TASK STATEMENT:
The required output consists solely of the lines from the top of the listing through the line containing "sw, .006, None, 2)", transcribed exactly.

DATA BLOCK:
********
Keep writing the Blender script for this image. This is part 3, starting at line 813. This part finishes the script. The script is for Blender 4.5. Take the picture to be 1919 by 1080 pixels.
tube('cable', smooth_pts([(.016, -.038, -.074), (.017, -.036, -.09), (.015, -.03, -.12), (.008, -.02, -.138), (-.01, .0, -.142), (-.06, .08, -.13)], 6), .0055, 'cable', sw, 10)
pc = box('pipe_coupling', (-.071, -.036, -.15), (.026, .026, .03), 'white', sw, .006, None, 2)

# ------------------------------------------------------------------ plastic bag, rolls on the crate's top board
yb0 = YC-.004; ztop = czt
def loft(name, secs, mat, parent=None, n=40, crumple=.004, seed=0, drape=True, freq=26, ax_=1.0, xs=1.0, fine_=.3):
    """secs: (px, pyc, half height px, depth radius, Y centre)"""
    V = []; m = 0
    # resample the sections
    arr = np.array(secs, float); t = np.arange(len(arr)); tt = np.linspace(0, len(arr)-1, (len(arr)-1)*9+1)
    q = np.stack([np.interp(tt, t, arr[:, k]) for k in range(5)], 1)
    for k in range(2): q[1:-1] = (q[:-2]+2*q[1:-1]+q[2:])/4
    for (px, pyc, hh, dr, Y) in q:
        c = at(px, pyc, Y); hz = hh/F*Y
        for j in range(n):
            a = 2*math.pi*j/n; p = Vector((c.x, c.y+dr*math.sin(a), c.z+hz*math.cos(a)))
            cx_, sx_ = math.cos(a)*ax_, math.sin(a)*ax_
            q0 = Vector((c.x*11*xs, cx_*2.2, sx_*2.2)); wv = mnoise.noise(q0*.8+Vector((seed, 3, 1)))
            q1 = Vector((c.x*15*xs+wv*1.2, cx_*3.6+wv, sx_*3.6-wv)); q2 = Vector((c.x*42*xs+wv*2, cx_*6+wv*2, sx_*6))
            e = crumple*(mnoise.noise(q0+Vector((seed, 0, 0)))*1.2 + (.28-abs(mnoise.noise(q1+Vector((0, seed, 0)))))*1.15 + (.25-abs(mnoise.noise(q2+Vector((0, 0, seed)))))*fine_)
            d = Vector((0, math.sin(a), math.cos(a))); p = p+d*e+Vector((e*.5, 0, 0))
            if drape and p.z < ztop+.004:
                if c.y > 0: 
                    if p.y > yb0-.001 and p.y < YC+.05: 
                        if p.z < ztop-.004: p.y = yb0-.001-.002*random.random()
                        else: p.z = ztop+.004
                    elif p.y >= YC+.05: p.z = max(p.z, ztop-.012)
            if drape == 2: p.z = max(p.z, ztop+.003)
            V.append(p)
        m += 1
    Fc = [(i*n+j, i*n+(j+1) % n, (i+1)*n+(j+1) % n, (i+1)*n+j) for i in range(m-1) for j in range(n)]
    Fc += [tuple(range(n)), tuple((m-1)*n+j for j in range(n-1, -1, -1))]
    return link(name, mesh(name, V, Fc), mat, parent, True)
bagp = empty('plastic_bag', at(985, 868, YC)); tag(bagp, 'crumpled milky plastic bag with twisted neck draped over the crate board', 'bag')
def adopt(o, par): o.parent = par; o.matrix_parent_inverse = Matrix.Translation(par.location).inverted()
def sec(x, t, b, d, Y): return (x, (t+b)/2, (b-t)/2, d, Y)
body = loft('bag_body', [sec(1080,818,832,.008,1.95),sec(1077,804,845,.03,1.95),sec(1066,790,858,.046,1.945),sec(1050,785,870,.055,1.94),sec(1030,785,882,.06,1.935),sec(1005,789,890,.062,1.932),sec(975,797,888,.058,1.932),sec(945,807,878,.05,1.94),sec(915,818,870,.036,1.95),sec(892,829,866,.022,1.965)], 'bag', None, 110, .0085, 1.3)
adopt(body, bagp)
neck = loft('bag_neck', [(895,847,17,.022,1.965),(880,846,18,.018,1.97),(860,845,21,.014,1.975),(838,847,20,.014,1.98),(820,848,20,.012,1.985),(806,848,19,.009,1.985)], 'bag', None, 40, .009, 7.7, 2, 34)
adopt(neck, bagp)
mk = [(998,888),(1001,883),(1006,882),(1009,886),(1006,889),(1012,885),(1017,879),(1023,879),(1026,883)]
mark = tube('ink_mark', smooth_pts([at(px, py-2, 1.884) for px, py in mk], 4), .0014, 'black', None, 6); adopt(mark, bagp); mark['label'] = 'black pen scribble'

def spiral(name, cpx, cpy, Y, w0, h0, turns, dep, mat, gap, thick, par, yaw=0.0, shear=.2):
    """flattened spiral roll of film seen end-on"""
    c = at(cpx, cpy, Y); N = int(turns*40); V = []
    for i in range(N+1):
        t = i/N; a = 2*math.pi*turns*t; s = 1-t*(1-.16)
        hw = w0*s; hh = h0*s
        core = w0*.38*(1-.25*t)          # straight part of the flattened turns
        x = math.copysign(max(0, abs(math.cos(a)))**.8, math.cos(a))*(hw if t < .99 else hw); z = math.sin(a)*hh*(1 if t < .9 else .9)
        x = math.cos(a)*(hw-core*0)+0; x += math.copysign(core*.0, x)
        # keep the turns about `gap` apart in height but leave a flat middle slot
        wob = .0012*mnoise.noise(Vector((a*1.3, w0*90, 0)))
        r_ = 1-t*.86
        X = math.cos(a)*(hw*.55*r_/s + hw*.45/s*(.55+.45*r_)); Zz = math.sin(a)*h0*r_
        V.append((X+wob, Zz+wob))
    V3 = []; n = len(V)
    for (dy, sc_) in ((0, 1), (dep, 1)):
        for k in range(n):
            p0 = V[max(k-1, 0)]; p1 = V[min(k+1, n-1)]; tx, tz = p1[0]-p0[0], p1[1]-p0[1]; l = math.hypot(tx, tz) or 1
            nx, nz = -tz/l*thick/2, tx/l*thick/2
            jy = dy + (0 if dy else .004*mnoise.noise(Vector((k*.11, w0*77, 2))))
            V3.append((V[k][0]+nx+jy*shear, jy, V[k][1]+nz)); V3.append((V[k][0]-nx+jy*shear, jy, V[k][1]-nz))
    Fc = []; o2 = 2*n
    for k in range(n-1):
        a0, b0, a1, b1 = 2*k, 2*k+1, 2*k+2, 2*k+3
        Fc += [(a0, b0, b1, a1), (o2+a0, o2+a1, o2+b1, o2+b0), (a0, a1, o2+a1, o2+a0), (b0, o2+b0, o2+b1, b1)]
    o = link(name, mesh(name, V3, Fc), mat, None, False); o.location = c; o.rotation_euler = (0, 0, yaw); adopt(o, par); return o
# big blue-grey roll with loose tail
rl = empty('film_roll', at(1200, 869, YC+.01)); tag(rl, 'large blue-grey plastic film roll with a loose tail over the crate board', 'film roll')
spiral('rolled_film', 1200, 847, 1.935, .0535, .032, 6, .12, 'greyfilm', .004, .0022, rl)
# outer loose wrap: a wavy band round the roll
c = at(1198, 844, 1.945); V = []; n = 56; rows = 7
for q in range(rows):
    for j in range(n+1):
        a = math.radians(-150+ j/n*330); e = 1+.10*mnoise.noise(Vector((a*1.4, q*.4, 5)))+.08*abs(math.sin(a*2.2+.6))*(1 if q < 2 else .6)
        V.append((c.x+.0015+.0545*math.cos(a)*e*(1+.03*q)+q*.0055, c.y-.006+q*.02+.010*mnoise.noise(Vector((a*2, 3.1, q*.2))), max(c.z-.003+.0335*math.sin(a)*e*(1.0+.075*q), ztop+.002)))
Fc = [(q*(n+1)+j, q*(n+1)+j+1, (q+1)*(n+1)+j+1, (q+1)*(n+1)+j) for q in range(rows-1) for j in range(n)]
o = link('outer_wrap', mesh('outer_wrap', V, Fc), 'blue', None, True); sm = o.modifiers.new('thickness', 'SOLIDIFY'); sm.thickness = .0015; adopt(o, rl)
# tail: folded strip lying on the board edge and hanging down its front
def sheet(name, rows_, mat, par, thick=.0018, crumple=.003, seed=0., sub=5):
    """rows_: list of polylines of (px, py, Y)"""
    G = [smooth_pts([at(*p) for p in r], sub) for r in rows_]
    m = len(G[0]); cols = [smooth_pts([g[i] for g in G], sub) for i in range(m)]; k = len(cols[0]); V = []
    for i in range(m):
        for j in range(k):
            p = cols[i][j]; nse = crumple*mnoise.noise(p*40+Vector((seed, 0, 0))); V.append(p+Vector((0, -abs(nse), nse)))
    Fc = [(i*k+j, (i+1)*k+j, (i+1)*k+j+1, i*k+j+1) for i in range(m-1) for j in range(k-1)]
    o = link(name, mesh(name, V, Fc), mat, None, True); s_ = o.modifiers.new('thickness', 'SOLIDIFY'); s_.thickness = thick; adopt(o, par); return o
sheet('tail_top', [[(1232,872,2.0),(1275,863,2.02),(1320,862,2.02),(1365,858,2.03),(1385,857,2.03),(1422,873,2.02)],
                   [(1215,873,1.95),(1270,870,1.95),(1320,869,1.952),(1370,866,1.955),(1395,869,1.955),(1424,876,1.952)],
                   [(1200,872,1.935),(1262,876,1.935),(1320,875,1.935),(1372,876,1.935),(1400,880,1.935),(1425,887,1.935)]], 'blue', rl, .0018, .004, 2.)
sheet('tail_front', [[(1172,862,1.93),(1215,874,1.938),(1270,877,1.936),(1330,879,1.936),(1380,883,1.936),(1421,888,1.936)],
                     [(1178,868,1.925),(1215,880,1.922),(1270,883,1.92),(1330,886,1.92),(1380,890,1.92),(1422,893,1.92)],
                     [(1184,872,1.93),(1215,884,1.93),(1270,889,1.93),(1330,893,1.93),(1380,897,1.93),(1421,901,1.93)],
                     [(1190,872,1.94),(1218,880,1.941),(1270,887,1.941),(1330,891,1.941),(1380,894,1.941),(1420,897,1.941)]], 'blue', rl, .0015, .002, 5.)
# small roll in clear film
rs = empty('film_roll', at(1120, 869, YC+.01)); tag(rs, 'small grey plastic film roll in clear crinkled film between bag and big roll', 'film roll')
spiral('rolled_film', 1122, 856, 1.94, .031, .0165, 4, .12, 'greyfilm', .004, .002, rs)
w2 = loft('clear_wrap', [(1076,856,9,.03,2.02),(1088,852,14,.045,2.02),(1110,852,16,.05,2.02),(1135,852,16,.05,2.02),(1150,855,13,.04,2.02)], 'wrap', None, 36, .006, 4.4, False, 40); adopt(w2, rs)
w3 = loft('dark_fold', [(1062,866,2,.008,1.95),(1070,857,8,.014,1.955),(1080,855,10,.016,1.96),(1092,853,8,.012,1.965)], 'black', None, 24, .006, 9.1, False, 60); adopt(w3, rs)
********
ANSWER TO THE EXERCISE:
Keep writing the Blender script for this image. This is part 3, starting at line 813. This part finishes the script. The script is for Blender 4.5. Take the picture to be 1919 by 1080 pixels.
tube('cable', smooth_pts([(.016, -.038, -.074), (.017, -.036, -.09), (.015, -.03, -.12), (.008, -.02, -.138), (-.01, .0, -.142), (-.06, .08, -.13)], 6), .0055, 'cable', sw, 10)
pc = box('pipe_coupling', (-.071, -.036, -.15), (.026, .026, .03), 'white', sw, .006, None, 2)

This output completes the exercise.